YOUR TASK: Retype exactly the lines below, beginning with the first and ending with the line where "SC.cycles.filter_width = 2.1" appears.

DATA:
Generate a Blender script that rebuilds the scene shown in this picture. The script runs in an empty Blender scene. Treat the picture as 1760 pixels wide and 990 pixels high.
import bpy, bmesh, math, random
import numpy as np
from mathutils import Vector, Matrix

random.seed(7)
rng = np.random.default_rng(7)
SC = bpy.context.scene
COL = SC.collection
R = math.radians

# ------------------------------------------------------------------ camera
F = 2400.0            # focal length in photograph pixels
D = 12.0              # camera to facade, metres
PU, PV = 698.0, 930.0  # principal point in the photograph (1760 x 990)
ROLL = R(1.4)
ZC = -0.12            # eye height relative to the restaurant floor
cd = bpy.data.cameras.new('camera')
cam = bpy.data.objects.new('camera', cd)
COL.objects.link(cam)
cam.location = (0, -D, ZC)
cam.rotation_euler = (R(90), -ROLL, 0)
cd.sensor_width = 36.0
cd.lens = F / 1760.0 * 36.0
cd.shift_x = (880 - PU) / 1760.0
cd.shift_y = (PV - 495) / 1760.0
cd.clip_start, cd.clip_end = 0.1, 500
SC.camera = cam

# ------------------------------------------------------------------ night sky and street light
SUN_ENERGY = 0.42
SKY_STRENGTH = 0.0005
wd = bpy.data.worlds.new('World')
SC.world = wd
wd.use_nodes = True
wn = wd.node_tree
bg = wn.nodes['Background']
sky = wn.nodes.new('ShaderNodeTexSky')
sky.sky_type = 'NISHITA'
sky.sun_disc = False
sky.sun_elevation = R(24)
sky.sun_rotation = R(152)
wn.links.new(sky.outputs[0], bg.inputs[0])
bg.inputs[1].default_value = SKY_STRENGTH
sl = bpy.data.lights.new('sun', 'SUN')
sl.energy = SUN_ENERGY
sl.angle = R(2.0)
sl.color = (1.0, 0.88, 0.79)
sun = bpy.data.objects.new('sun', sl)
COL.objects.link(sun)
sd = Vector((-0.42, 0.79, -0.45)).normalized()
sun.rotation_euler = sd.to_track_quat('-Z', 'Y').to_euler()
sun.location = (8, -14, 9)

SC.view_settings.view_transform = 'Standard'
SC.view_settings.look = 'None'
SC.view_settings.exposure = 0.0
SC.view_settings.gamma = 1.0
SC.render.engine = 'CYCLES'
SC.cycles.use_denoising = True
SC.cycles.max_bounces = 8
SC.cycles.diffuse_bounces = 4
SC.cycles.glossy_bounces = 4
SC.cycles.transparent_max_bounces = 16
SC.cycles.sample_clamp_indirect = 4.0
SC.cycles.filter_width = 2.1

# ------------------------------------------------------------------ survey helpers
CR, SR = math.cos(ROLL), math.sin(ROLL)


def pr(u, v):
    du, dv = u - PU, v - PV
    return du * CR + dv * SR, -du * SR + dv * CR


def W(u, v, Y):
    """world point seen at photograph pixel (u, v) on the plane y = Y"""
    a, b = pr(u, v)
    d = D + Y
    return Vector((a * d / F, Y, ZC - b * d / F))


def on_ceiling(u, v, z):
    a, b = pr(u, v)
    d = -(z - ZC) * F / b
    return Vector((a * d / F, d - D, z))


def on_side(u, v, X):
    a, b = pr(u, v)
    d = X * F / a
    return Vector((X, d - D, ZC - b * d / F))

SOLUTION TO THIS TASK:
Generate a Blender script that rebuilds the scene shown in this picture. The script runs in an empty Blender scene. Treat the picture as 1760 pixels wide and 990 pixels high.
import bpy, bmesh, math, random
import numpy as np
from mathutils import Vector, Matrix

random.seed(7)
rng = np.random.default_rng(7)
SC = bpy.context.scene
COL = SC.collection
R = math.radians

# ------------------------------------------------------------------ camera
F = 2400.0            # focal length in photograph pixels
D = 12.0              # camera to facade, metres
PU, PV = 698.0, 930.0  # principal point in the photograph (1760 x 990)
ROLL = R(1.4)
ZC = -0.12            # eye height relative to the restaurant floor
cd = bpy.data.cameras.new('camera')
cam = bpy.data.objects.new('camera', cd)
COL.objects.link(cam)
cam.location = (0, -D, ZC)
cam.rotation_euler = (R(90), -ROLL, 0)
cd.sensor_width = 36.0
cd.lens = F / 1760.0 * 36.0
cd.shift_x = (880 - PU) / 1760.0
cd.shift_y = (PV - 495) / 1760.0
cd.clip_start, cd.clip_end = 0.1, 500
SC.camera = cam

# ------------------------------------------------------------------ night sky and street light
SUN_ENERGY = 0.42
SKY_STRENGTH = 0.0005
wd = bpy.data.worlds.new('World')
SC.world = wd
wd.use_nodes = True
wn = wd.node_tree
bg = wn.nodes['Background']
sky = wn.nodes.new('ShaderNodeTexSky')
sky.sky_type = 'NISHITA'
sky.sun_disc = False
sky.sun_elevation = R(24)
sky.sun_rotation = R(152)
wn.links.new(sky.outputs[0], bg.inputs[0])
bg.inputs[1].default_value = SKY_STRENGTH
sl = bpy.data.lights.new('sun', 'SUN')
sl.energy = SUN_ENERGY
sl.angle = R(2.0)
sl.color = (1.0, 0.88, 0.79)
sun = bpy.data.objects.new('sun', sl)
COL.objects.link(sun)
sd = Vector((-0.42, 0.79, -0.45)).normalized()
sun.rotation_euler = sd.to_track_quat('-Z', 'Y').to_euler()
sun.location = (8, -14, 9)

SC.view_settings.view_transform = 'Standard'
SC.view_settings.look = 'None'
SC.view_settings.exposure = 0.0
SC.view_settings.gamma = 1.0
SC.render.engine = 'CYCLES'
SC.cycles.use_denoising = True
SC.cycles.max_bounces = 8
SC.cycles.diffuse_bounces = 4
SC.cycles.glossy_bounces = 4
SC.cycles.transparent_max_bounces = 16
SC.cycles.sample_clamp_indirect = 4.0
SC.cycles.filter_width = 2.1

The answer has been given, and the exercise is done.